Patterson Island, Port-Cartier
Home.
I used to say I didn't have any. Those were my single, early twenties year. What an asshole I was. Single people mostly are and it's not really their fault. They don't have any bearings to evaluate their relevance in the world, so they think their little life is the stuff of Opera is written from. If you're single and you manage not to be a drama queen, you're a saint.
I went back to Port-Cartier last week-end. It had been six years and ten years I hadn't seen the place in the summer. So I went back and took Josie with me. Showed her where I was born and all. Figured out that after five years, it was overdue.
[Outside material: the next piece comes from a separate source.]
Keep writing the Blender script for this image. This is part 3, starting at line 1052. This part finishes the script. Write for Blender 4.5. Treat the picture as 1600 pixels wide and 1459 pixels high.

The place was never kind to me, sure. It was nothing personal. Cities don't judge. I was just not cut out to live there. It's a place where men are outside, hunting, fishing and playing sports. Reading? Writing? Being an artist in general? Not so much. Maybe if you can twang a guitar at parties, but then again. It's a party thing, it's not serious. It's not personal, it's not a conservative town with a vendetta on intellectual and artists, it's just the way things are over there.
Different logic, is all.
Long time ago, I was discussing with a friend about the process of moving on. He told me: "You have to embrace who you've been to move on. All of it. If you don't you'll spend years pining over who you were, instead of becoming somebody else." I went back to Port-Cartier with that in mind. I knew it was a part of who I was. More than I wanted it to.
Yeah.
Josie and I walked to all my old favorite spots. The bay, Patterson Island, the river next to the camping grounds where I spent my last few summers. Places where I was left alone. There is an endearing vulnerability to a town that fits so well within the confine of one man's mind. Every street, every trail, every corner and shortcuts, I remembered. A day and a half later, we were back to my parents house. We had seen it all. No stones unturned. Was that it?
Home is where the heart is and it sure never was in Port-Cartier. But this town is a part of me. I grew up there and inherited its cold logic somehow. Also the flagship work ethic of its citizens. My upkeep is more emotional, psychological, artistic, but it's growing. I can feel it. I'm turning thirty soon. I have a home with people I love (yeah, my dog is a person. Screw you!) and I understand just a little better how I got there. There is nothing time can't crush and it's not always a bad thing.